Chi appicca il fuoco dolosamente non ha bisogno dei giornali per sapere quali sono le giornate più adatte (sono assolutamente prevedibili a chiunque conosca i cicli a breve del maestrale e dello scirocco). Chi lo innesca per colpevole imperizia, al contrario, non solo non sa nulla dei cicli del vento, ma i giornali neppure li legge. Aggiungiamo ancora tralicci elettrici, linee ad alta tensione, cabine di trasformazione lasciati a sè stessi da gestori pubblico-privati irresponsabili. Nessun complotto, quindi.

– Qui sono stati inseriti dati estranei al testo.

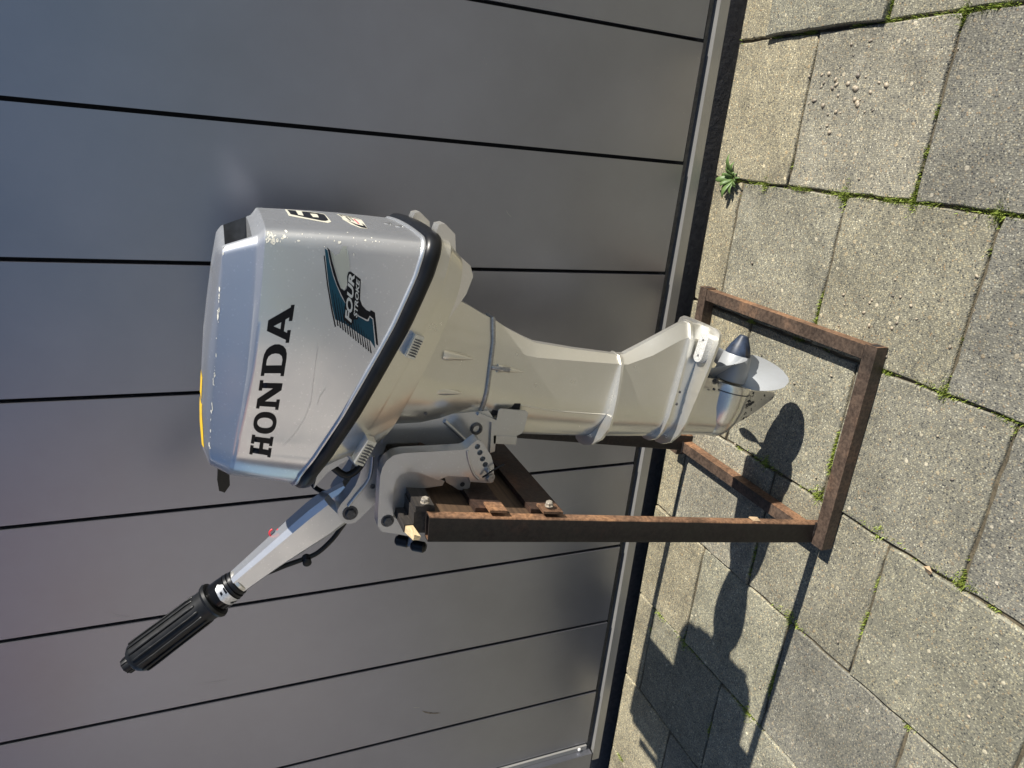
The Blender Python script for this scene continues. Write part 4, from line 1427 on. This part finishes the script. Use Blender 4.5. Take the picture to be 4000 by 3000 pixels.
side = lambda x, y: Vector((x * CM, YM, y * CM))
aft = lambda x, y: Vector((-0.12, x * CM, y * CM))
NEAR = (0, 1, 0)
def quad_map(tl, tr, br, bl):
    def f(u, v):
        top = (tl[0] + (tr[0] - tl[0]) * u, tl[1] + (tr[1] - tl[1]) * u)
        bot = (bl[0] + (br[0] - bl[0]) * u, bl[1] + (br[1] - bl[1]) * u)
        return (bot[0] + (top[0] - bot[0]) * v, bot[1] + (top[1] - bot[1]) * v)
    return f
def ell(cx, cy, rx, ry, n=36, p=2.3, a0=0, a1=360):
    out = []
    for k in range(n):
        t_ = math.radians(a0 + (a1 - a0) * k / n)
        c, s = math.cos(t_), math.sin(t_)
        out.append((cx + rx * math.copysign(abs(c) ** (2 / p), c), cy + ry * math.copysign(abs(s) ** (2 / p), s)))
    return out
GLYPH = {
    'H': [[(0, 0), (.45, 0), (.45, .15), (.35, .15), (.35, .41), (.65, .41), (.65, .15), (.55, .15), (.55, 0), (1, 0), (1, .15), (.91, .15), (.91, .85), (1, .85), (1, 1), (.55, 1), (.55, .85), (.65, .85), (.65, .59), (.35, .59), (.35, .85), (.45, .85), (.45, 1), (0, 1), (0, .85), (.09, .85), (.09, .15), (0, .15)]],
    'O': [ell(.5, .5, .5, .52, 44, 2.3), ell(.5, .5, .24, .35, 40, 2.2)],
    'N': [[(0, 0), (.36, 0), (.36, .15), (.27, .15), (.27, .66), (.68, 0), (.91, 0), (.91, .85), (1, .85), (1, 1), (.64, 1), (.64, .85), (.73, .85), (.73, .38), (.34, 1), (0, 1), (0, .85), (.09, .85), (.09, .15), (0, .15)]],
    'D': [[(0, 0), (.55, 0), (.70, .02), (.84, .09), (.94, .22), (1.0, .40), (1.0, .60), (.94, .78), (.84, .91), (.70, .98), (.55, 1), (0, 1), (0, .85), (.09, .85), (.09, .15), (0, .15)],
          [(.34, .17), (.52, .17), (.63, .22), (.70, .34), (.72, .5), (.70, .66), (.63, .78), (.52, .83), (.34, .83)]],
    'A': [[(0, 0), (.34, 0), (.34, .15), (.27, .15), (.32, .29), (.63, .29), (.68, .15), (.58, .15), (.58, 0), (1, 0), (1, .15), (.94, .15), (.65, 1), (.36, 1), (.08, .15), (0, .15)],
          [(.38, .45), (.57, .45), (.475, .75)]],
}
hq = quad_map((-44.03, 107.67), (-22.41, 104.58), (-22.02, 101.54), (-44.76, 104.91))
for ch, u0, u1 in (('H', 0.0, .147), ('O', .163, .318), ('N', .338, .533), ('D', .562, .765), ('A', .772, 1.0)):
    polys = [[hq(u0 + (u1 - u0) * x, y) for x, y in pl] for pl in GLYPH[ch]]
    project('letter', fill2d(polys), side, NEAR, COWL_BVH, 'decal_black', cowl, 0.0004)

def text_mesh(s, shear=0.0, bold=0.0):
    cu = bpy.data.curves.new('t', 'FONT')
    cu.body = s
    cu.shear = shear
    cu.offset = bold
    cu.resolution_u = 3
    return curve_mesh(cu)
def put_text(s, quad, material, lift, shear=0.25, bold=0.03):
    me = text_mesh(s, shear, bold)
    xs_ = [v.co.x for v in me.vertices]
    ys_ = [v.co.y for v in me.vertices]
    x0, x1, y0, y1 = min(xs_), max(xs_), min(ys_), max(ys_)
    f = quad_map(*quad)
    def to3(x, y):
        p = f((x - x0) / (x1 - x0), (y - y0) / (y1 - y0))
        return side(*p)
    return project('lettering', me, to3, NEAR, COWL_BVH, material, cowl, lift)

teal = [(-14.65, 97.75), (-14.91, 97.4), (-16.43, 97.16), (-18.19, 96.72), (-19.42, 96.28), (-20.77, 95.72), (-21.86, 95.1), (-23.78, 95.14), (-24.49, 94.34), (-23.43, 94.02), (-23.55, 93.45), (-24.25, 92.24), (-24.21, 91.96), (-23.66, 91.88), (-23.98, 91.48), (-28.13, 90.99), (-27.04, 91.66), (-26.29, 92.83), (-25.44, 93.99), (-24.6, 95.13), (-24.12, 96.08), (-24.0, 96.41), (-22.26, 96.81), (-19.43, 97.26), (-16.88, 97.53)]
black = [(-14.48, 97.47), (-14.85, 97.11), (-16.2, 96.84), (-17.52, 96.46), (-18.74, 96.12), (-19.75, 95.73), (-20.09, 95.29), (-19.86, 95.02), (-19.29, 94.86), (-18.16, 94.93), (-17.6, 94.77), (-17.54, 94.44), (-18.53, 93.15), (-19.96, 93.18), (-21.22, 93.21), (-22.03, 92.91), (-22.68, 92.33), (-22.91, 91.87), (-22.68, 91.7), (-23.03, 91.18), (-27.73, 90.59), (-27.54, 90.89), (-23.92, 91.36), (-23.44, 91.86), (-24.03, 92.19), (-23.44, 93.34), (-23.2, 93.5), (-23.95, 93.45), (-24.0, 94.0), (-24.7, 94.2), (-24.75, 94.5), (-24.0, 95.34), (-21.69, 95.12), (-20.66, 95.61), (-19.3, 96.23), (-17.97, 96.67), (-16.32, 97.06), (-14.91, 97.33)]
pale = [(-14.9, 97.06), (-15.53, 96.42), (-15.19, 95.88), (-14.31, 95.57), (-14.29, 94.97), (-15.49, 94.74), (-17.26, 94.55), (-18.16, 94.93), (-19.29, 94.91), (-19.97, 95.29), (-19.64, 95.73), (-17.96, 96.29), (-16.09, 96.84)]
line1 = [(-15.58, 97.89), (-15.57, 97.76), (-19.32, 97.34), (-22.61, 96.78), (-24.93, 96.30), (-25.05, 96.46), (-22.84, 96.92), (-19.32, 97.5)]
project('decal_film', fill2d([pale]), side, NEAR, COWL_BVH, 'decal_clear', cowl, 0.0003)
project('decal_swoosh', fill2d([teal]), side, NEAR, COWL_BVH, 'decal_teal', cowl, 0.0005)
project('decal_wing', fill2d([black]), side, NEAR, COWL_BVH, 'decal_black', cowl, 0.0008)  # black printed wing beside the teal swoosh
project('decal_line', fill2d([line1]), side, NEAR, COWL_BVH, 'decal_black', cowl, 0.0008)
stripes = []
for k in range(14):
    t_ = (k + 0.4) / 14
    a_ = (-18.87 + (-24.9 + 18.87) * t_, 97.1 + (92.0 - 97.1) * t_)
    b_ = (-24.76 + (-29.0 + 24.76) * t_, 96.19 + (91.32 - 96.19) * t_)
    # start nearer the end for the inner ones
    s0 = 0.15 + 0.3 * t_
    p = (a_[0] + (b_[0] - a_[0]) * s0, a_[1] + (b_[1] - a_[1]) * s0)
    w0, w1 = 0.02, 0.085
    stripes.append([(p[0], p[1] + w0), (p[0], p[1] - w0), (b_[0], b_[1] - w1), (b_[0], b_[1] + w1)])
project('decal_stripes', fill2d(stripes), side, NEAR, COWL_BVH, 'decal_black', cowl, 0.0008)
put_text('FOUR', [(-24.1, 95.2), (-17.75, 94.72), (-17.95, 93.95), (-24.45, 94.30)], 'decal_silver', 0.0012, 0.25, 0.035)
put_text('STROKE', [(-23.6, 94.05), (-18.42, 93.72), (-18.55, 93.28), (-23.75, 93.56)], 'decal_silver', 0.0012, 0.25, 0.03)
# aft face: big figure on a cream film and a small printed sticker
AFTDIR = (-1, 0, 0)
def squeeze(pts):
    return [(98.0 + (y - 103.2) * 0.87 + 1.2, z + 0.55) for y, z in pts]
six = [(116.78, 100.03), (116.06, 98.87), (108.58, 99.13), (107.75, 98.46), (114.53, 98.15), (115.13, 97.77), (114.49, 96.85), (113.12, 95.82), (111.62, 95.17), (104.38, 95.45), (103.17, 95.97), (103.24, 96.48), (105.88, 98.43), (107.41, 99.32), (109.0, 100.15)]
six_h = [(111.94, 97.22), (111.97, 96.45), (111.18, 96.24), (106.62, 96.49), (106.69, 97.29)]
six_b = [(118.28, 100.26), (117.39, 98.74), (115.79, 96.7), (112.87, 95.01), (102.66, 95.26), (101.45, 95.88), (102.18, 96.62), (105.46, 99.51), (106.92, 100.54)]
st_b = [(114.98, 92.92), (114.65, 92.24), (112.37, 91.23), (108.18, 90.24), (104.88, 90.46), (98.78, 90.9), (98.95, 91.84), (101.56, 92.69), (106.54, 93.15), (109.96, 92.89)]
st_d = [[(114.11, 92.8), (113.81, 92.37), (111.43, 91.30), (107.27, 90.40), (110.8, 91.55), (113.04, 92.49), (110.38, 92.62)], [(99.01, 90.92), (101.92, 90.8), (103.9, 90.95), (100.88, 91.10), (102.06, 91.88), (105.88, 92.72), (101.28, 92.16), (99.5, 91.65)]]
project('decal_film', fill2d([squeeze(six_b)]), aft, AFTDIR, COWL_BVH, 'decal_cream', cowl, 0.0003)
project('numeral', fill2d([squeeze(six), squeeze(six_h)]), aft, AFTDIR, COWL_BVH, 'decal_black', cowl, 0.0006)
project('sticker', fill2d([squeeze(st_b)]), aft, AFTDIR, COWL_BVH, 'decal_cream', cowl, 0.0003)
project('sticker_print', fill2d([squeeze(p) for p in st_d]), aft, AFTDIR, COWL_BVH, 'decal_black', cowl, 0.0006)
bars_k = [[(110.9, 92.02), (105.6, 92.10), (105.5, 92.35), (110.7, 92.25)], [(110.5, 91.60), (105.2, 91.72), (105.15, 91.86), (110.4, 91.76)]]
bars_r = [[(108.0, 91.25), (102.6, 91.38), (102.5, 91.62), (107.9, 91.50)]]
project('sticker_print', fill2d([squeeze(p) for p in bars_k]), aft, AFTDIR, COWL_BVH, 'decal_black', cowl, 0.0006)
project('sticker_print', fill2d([squeeze(p) for p in bars_r]), aft, AFTDIR, COWL_BVH, 'decal_red', cowl, 0.0006)
# yellow warning stickers on the crown
topm = lambda x, y: Vector((x * CM, YM + y * CM, 1.13))
for x0, x1 in ((-33.4, -36.6), (-37.2, -43.9)):
    project('warning_sticker', fill2d([[(x0, -7.6), (x1, -7.2), (x1, 3.0), (x0, 3.0)]]), topm, (0, 0, -1), COWL_BVH, 'decal_yellow', cowl, 0.0005)
# paint chips on the aft corner and along the shoulder
rc_ = random.Random(3)
def chip_poly(cx, cy, r, stretch=1.0):
    n = rc_.randint(6, 10)
    return [(cx + r * stretch * rc_.uniform(0.5, 1.15) * math.cos(2 * math.pi * k / n), cy + r * rc_.uniform(0.5, 1.15) * math.sin(2 * math.pi * k / n)) for k in range(n)]
cps = []
for k in range(46):
    q_ = rc_.random() ** 2.2
    cps.append(chip_poly(rc_.gauss(0, 0.35 + 0.5 * q_) - 0.3, 104.75 - 15 * q_, 0.03 + (0.22 if rc_.random() < 0.25 else 0.07) * rc_.random(), rc_.uniform(0.5, 1.6)))
for k in range(8):
    cps.append(chip_poly(rc_.gauss(0, 0.4), 104.7 - rc_.random() * 0.8, rc_.uniform(0.15, 0.34), 1.4))
CD = Vector((-0.75, 0.66, 0)).normalized()
cside = Vector((0.66, 0.75, 0)).normalized()
corner = lambda x, y: Vector((-0.127, YM - 0.125, 0)) + cside * (x * CM) + Vector((0, 0, y * CM))
project('paint_chips', fill2d(cps), corner, CD, COWL_BVH, 'chip', cowl, 0.00025, 0.02)
cps = []
for k in range(34):
    x = -16 - 28 * rc_.random()
    cps.append(chip_poly(x, lerp_tab(L3, x) + rc_.gauss(-0.02, 0.05), 0.03 + 0.08 * rc_.random() ** 2, rc_.uniform(2.0, 6.0)))
project('paint_chips', fill2d(cps), side, NEAR, COWL_BVH, 'chip', cowl, 0.0003, 0.02)
# fine scratches on the near side
scr = []
def scratch(pts, w):
    up_ = [(x, z + w) for x, z in pts]
    dn_ = [(x, z - w) for x, z in pts][::-1]
    return up_ + dn_
scr.append(scratch([(-27.5, 98.6), (-30.0, 98.9), (-33, 99.2), (-36, 99.5), (-38.6, 100.3), (-41, 101.6), (-43, 103.2)], 0.018))
scr.append(scratch([(-34.0, 97.6), (-35.2, 98.3), (-36.4, 98.6)], 0.03))
for k in range(26):
    x, z = -38 - 6 * rc_.random(), 97.5 + 5 * rc_.random()
    scr.append(scratch([(x, z), (x + rc_.uniform(-.25, .25), z + rc_.uniform(.2, .8))], 0.015))
project('scratches', fill2d([scr[0]]), side, NEAR, COWL_BVH, 'steel', cowl, 0.0002, 0.02)
project('scratches', fill2d(scr[1:]), side, NEAR, COWL_BVH, 'steel', cowl, 0.0002, 0.02)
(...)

L’apparato antincendio non sempre funziona al meglio? Il coordinamento tra le forze impiegate non solo nello spegnimento ma anche nella gestione dell’ordine pubblico e della sicurezza mostra delle falle? Capita. Ma nessun apparato sarà mai in grado di controllare completamente il fuoco in un territorio così vasto come la Sardegna. Certo invece che un’accurata prevenzione (la manutenzine costante e la ripulitura dei punti più critici di strade, linee elettriche, periferie dei centri abitati, confini dei fondi e delle aziende agricole e zootecniche) può scongiurare la morte di persone e di animali. Certo ancora che una capillare informazione (ri-educazione) sul pericolo endemico del fuoco in ambiente mediterraneo potrebbe ridurre gli incendi causati da imperizia. Certo anche che una seria collaborazione dei cittadini nella individuazione e nella denuncia dei responsabili, al fine di applicare pene che già sono previste dalla legge e che sono abbastanza pesanti, se inflitte e scontate davvero, aiuterebbe a scoraggiare gli incendiari dolosi e quelli che maneggiano fuochi, attrezzi e territori in modo imbecille. Tutto ciò si chiama autodifesa delle comunità: un tempo faceva parte della cultura delle campagne e dei paesi della Sardegna (esemplari i contenuti, in materia, della Carta de Logu arborense). Oggi nelle nostre comunità, anche rurali, si respira una subcultura da periferia urbana, tanto indifferente al valore del territorio quanto tendente a deresponsabilizzarsi dalla sua gestione e ad accettare vecchi e nuovi sensazionalismi.